役者さんは皆本当に達者なので、それぞれのシーンはどれも面白い。でもそのシーンの積み重ねや或いはぶち壊しが大いなる無意味に繋がるような、王道の(?)ナンセンス劇ではなく、良くも悪くも「意味がありそう」に見えてしまっていた。
「いつまでも開催されない大会」とか、「勝つことの本当の意味」とか、深掘りしそうでされない重めのテーマが見え隠れすることで、全てを等質に無価値化するナンセンス劇の強さは感じられなかった。

パンフレットのインタビューにあったが、ケラさんが当初書こうとしていたものからは変化していったらしい。
コロナ禍の状況もあり、”捨て身になんかなれなかった“と話していたが、それはそうだろうと思う。酷い状況に陥ったエンターテイメント業界の中でも、特にダメージを大きくくらったであろう舞台関係の人が、この状況を踏まえないで書くことができるわけがない。
それは『ベイジルタウン』の、ケラさん「らしくない」多幸感のある物語にも現れていたと思う。

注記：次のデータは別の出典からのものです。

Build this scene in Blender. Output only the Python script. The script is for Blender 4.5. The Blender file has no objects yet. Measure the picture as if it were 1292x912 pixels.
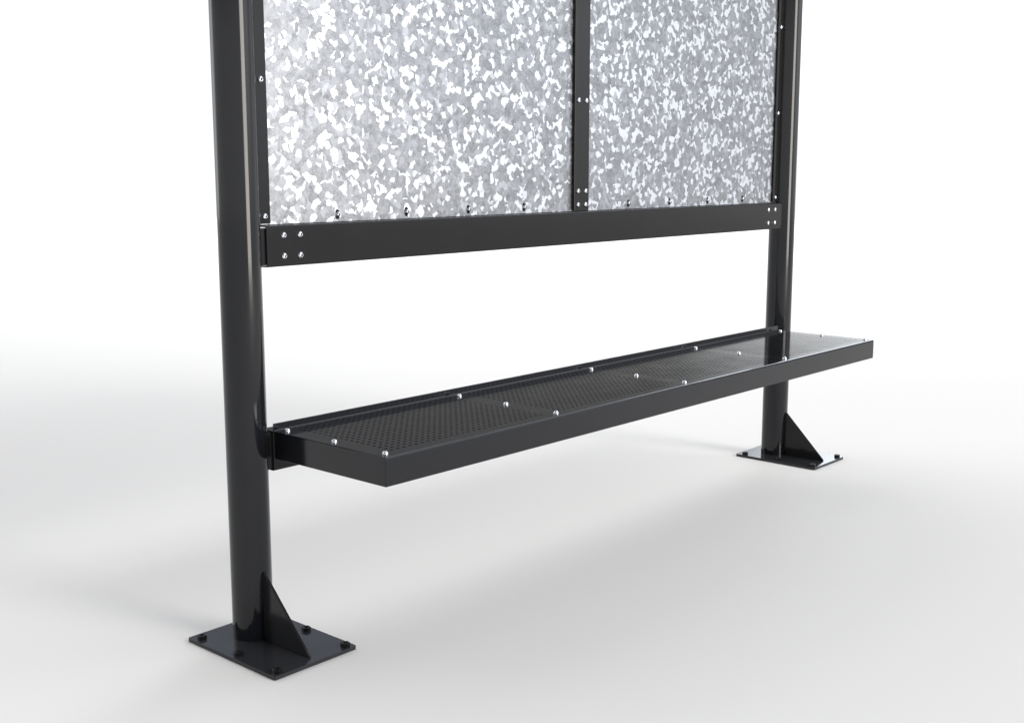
import bpy, bmesh, math
from mathutils import Vector, Matrix

S = bpy.context.scene
C = S.collection
R = math.radians

# ------------------------------------------------------------------ camera
cd = bpy.data.cameras.new('camera')
cam = bpy.data.objects.new('camera', cd)
C.objects.link(cam)
cam.location = (-1.4527, -2.0350, 0.9957)
cam.rotation_euler = (math.pi / 2 - 0.1612, 0.0, -0.8433)
cd.sensor_width = 36.0
cd.lens = 36.0 * 1509.98 / 1292.0
cd.clip_start = 0.05
cd.clip_end = 2000
S.camera = cam

# ------------------------------------------------------------------ world: studio light dome
# white cove along the horizon, dim ceiling, soft bright areas behind, above and to the far side
W = bpy.data.worlds.new('World')
S.world = W
W.use_nodes = True
nt = W.node_tree
nt.nodes.clear()
wo = nt.nodes.new('ShaderNodeOutputWorld')
bg = nt.nodes.new('ShaderNodeBackground')
tc = nt.nodes.new('ShaderNodeTexCoord')
sep = nt.nodes.new('ShaderNodeSeparateXYZ')
ramp = nt.nodes.new('ShaderNodeValToRGB')
nt.links.new(tc.outputs['Generated'], sep.inputs[0])
nt.links.new(sep.outputs['Z'], ramp.inputs[0])
el = ramp.color_ramp.elements
el[0].position = 0.133
el[0].color = (1.06, 1.06, 1.06, 1)
el[1].position = 0.143
el[1].color = (0.19, 0.19, 0.18, 1)
for p_, c_ in ((0.27, (0.20, 0.20, 0.205)), (0.37, (0.50, 0.54, 0.65)), (0.55, (0.24, 0.255, 0.30)), (0.8, (0.15, 0.15, 0.16))):
    e = el.new(p_)
    e.color = (*c_, 1)
acc = ramp.outputs[0]
LOBES = [
    # azimuth, elevation, inner and outer half angle, radiance, colour
    (98, 45, 14, 40, 1.40, (1.0, 0.98, 0.945)),
    (-14, 54, 10, 31, 1.75, (0.96, 0.98, 1.0)),
    (20, 22, 6, 15, 5.0, (0.86, 0.93, 1.0)),
    (17, 13, 8, 18, 0.62, (0.92, 0.96, 1.0)),
    (108, 4, 7, 15, 1.7, (0.84, 0.92, 1.0)),
    (-79, 33, 6, 11.5, 12.0, (1.0, 0.995, 0.985)),
    (-50, 20, 8, 26, 1.5, (0.84, 0.91, 1.0)),
]
for az_, el_, i_, o_, r_, c_ in LOBES:
    dt = nt.nodes.new('ShaderNodeVectorMath')
    dt.operation = 'DOT_PRODUCT'
    nt.links.new(tc.outputs['Generated'], dt.inputs[0])
    dt.inputs[1].default_value = (math.cos(R(az_)) * math.cos(R(el_)), math.sin(R(az_)) * math.cos(R(el_)), math.sin(R(el_)))
    mr_ = nt.nodes.new('ShaderNodeMapRange')
    mr_.interpolation_type = 'SMOOTHSTEP'
    mr_.inputs['From Min'].default_value = math.cos(R(o_))
    mr_.inputs['From Max'].default_value = math.cos(R(i_))
    nt.links.new(dt.outputs['Value'], mr_.inputs['Value'])
    sc_ = nt.nodes.new('ShaderNodeVectorMath')
    sc_.operation = 'SCALE'
    sc_.inputs[0].default_value = [r_ * k for k in c_]
    nt.links.new(mr_.outputs[0], sc_.inputs['Scale'])
    ad_ = nt.nodes.new('ShaderNodeVectorMath')
    ad_.operation = 'ADD'
    nt.links.new(acc, ad_.inputs[0])
    nt.links.new(sc_.outputs[0], ad_.inputs[1])
    acc = ad_.outputs[0]
nt.links.new(acc, bg.inputs['Color'])
nt.links.new(bg.outputs[0], wo.inputs['Surface'])
bg.inputs['Strength'].default_value = 1.0


# ------------------------------------------------------------------ studio lamps
def softbox(name, target, az, elev, dist, sx, sy, radiance, col=(1, 1, 1)):
    """rectangular studio lamp on a sphere around the target, facing it"""
    ld = bpy.data.lights.new(name, 'AREA')
    ld.shape = 'RECTANGLE'
    ld.size, ld.size_y = sx, sy
    ld.energy = radiance * sx * sy * math.pi
    ld.color = col
    o = bpy.data.objects.new(name, ld)
    C.objects.link(o)
    a, b = R(az), R(elev)
    d = Vector((math.cos(a) * math.cos(b), math.sin(a) * math.cos(b), math.sin(b)))
    o.location = Vector(target) + d * dist
    o.rotation_euler = d.to_track_quat('Z', 'Y').to_euler()
    return o


MID = (1.1, 0.0, 0.3)
softbox('strip_lamp', (1.1, 0, 0.3), -79, 9.6, 8.0, 2.9, 3.2, 10.5, (1.0, 0.94, 0.87))
# added wide overhead fill to keep the far floor white behind the bench
bank = softbox('far_floor_fill', (13.5, 11.6, 0), 0, 90, 9.0, 20, 20, 0.95)
bank.data.spread = R(98)

# ------------------------------------------------------------------ exposure
S.view_settings.view_transform = 'Standard'
S.view_settings.look = 'None'
S.view_settings.exposure = 0.0
S.view_settings.gamma = 1.0
S.view_settings.use_curve_mapping = False


# ------------------------------------------------------------------ materials
def mat(name):
    m = bpy.data.materials.new(name)
    m.use_nodes = True
    n = m.node_tree
    return m, n, n.nodes['Principled BSDF']


def paint(name, col, rough, bump=0.02, spec=0.22):
    m, n, b = mat(name)
    b.inputs['Base Color'].default_value = (*col, 1)
    b.inputs['IOR'].default_value = 1.5
    b.inputs['Specular IOR Level'].default_value = spec
    t = n.nodes.new('ShaderNodeTexCoord')
    z = n.nodes.new('ShaderNodeTexNoise')
    z.inputs['Scale'].default_value = 900
    z.inputs['Detail'].default_value = 2
    n.links.new(t.outputs['Object'], z.inputs['Vector'])
    z2 = n.nodes.new('ShaderNodeTexNoise')
    z2.inputs['Scale'].default_value = 14
    z2.inputs['Detail'].default_value = 4
    n.links.new(t.outputs['Object'], z2.inputs['Vector'])
    mr = n.nodes.new('ShaderNodeMapRange')
    mr.inputs['From Min'].default_value = 0.3
    mr.inputs['From Max'].default_value = 0.7
    mr.inputs['To Min'].default_value = rough - 0.02
    mr.inputs['To Max'].default_value = rough + 0.025
    n.links.new(z2.outputs['Fac'], mr.inputs['Value'])
    n.links.new(mr.outputs[0], b.inputs['Roughness'])
    bp = n.nodes.new('ShaderNodeBump')
    bp.inputs['Strength'].default_value = bump
    bp.inputs['Distance'].default_value = 0.0004
    n.links.new(z.outputs['Fac'], bp.inputs['Height'])
    n.links.new(bp.outputs[0], b.inputs['Normal'])
    return m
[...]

コロナ禍で、みんなが「真面目に」なってしまっている。ふざけられなくなってしまっている。そして、価値を壊すような言動ができないなってしまっている。
今はナンセンス劇はつくるのも楽しむのも難しいのかもしれない。
そう考えると、『ベイジルタウン』のラストの気持ちいいくらいの明るさにも、太宰が描いた実朝の言葉“アカルサハホロビノスガタデアロウカ”が重なってくるようにすら思えるのだ。

久しぶりに訪れた下北沢は、駅の工事がすっかり終わって(たぶん)、駅前の見通しが良くなって、かなり印象が変わっていた。